Behar ’77 Writes New Memoir
Storyteller and cultural anthropologist Ruth Behar ’77 is the author of Traveling Heavy: A Memoir Between Journeys (Duke University Press), in which she recounts her life as an immigrant child and later, as an adult woman who loves to travel but is terrified of boarding a plane. Behar shares moving stories about her Yiddish-Sephardic-Cuban-American family, as well as the kind strangers she meets on her travels. The author refers to herself an anthropologist who specializes in homesickness and repeatedly returning to her homeland of Cuba. She asks the question why we leave home to find home.
Kirkus Reviews writes: “A heartfelt witness to the changing political and emotional landscape of the Cuban-American experience.”

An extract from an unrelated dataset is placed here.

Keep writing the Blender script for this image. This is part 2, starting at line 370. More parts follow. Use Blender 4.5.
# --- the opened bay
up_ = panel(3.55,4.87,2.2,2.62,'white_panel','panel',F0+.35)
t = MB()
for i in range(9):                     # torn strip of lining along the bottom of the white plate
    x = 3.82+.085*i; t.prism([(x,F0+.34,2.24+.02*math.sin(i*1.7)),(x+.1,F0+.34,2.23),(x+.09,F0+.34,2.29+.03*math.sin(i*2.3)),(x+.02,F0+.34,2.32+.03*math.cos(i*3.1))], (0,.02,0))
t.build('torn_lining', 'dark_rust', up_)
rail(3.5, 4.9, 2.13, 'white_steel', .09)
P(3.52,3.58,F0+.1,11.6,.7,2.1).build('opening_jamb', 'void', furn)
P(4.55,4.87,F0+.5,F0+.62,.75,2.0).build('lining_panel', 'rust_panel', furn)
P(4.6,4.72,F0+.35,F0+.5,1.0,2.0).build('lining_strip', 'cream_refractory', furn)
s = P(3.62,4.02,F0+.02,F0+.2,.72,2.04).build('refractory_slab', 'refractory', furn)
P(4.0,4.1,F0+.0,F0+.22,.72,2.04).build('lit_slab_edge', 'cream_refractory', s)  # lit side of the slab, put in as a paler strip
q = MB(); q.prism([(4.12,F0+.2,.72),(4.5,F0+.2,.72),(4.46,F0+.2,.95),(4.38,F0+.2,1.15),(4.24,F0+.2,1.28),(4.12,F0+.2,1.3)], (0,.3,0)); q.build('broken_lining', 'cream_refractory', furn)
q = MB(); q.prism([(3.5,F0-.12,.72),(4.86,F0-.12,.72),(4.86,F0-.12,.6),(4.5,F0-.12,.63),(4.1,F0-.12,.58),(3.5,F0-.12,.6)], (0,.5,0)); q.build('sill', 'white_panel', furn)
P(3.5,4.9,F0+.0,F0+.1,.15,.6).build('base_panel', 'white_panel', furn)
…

Behar is the Victor Haim Perera Collegiate Professor of Anthropology at the University of Michigan. She is the author of many books, including An Island Called Home: Returning to Jewish Cuba; The Vulnerable Observer: Anthropology That Breaks Your Heart; and Translated Woman: Crossing the Border with Esperanza’s Story, a New York Times Notable Book of the Year. Behar also is a poet, a fiction writer, and a documentary filmmaker. She wrote, directed, and produced Adio Kerida (Goodbye Dear Love), a film that has been shown at film festivals around the world. She has received many prizes, including a MacArthur “Genius” Award.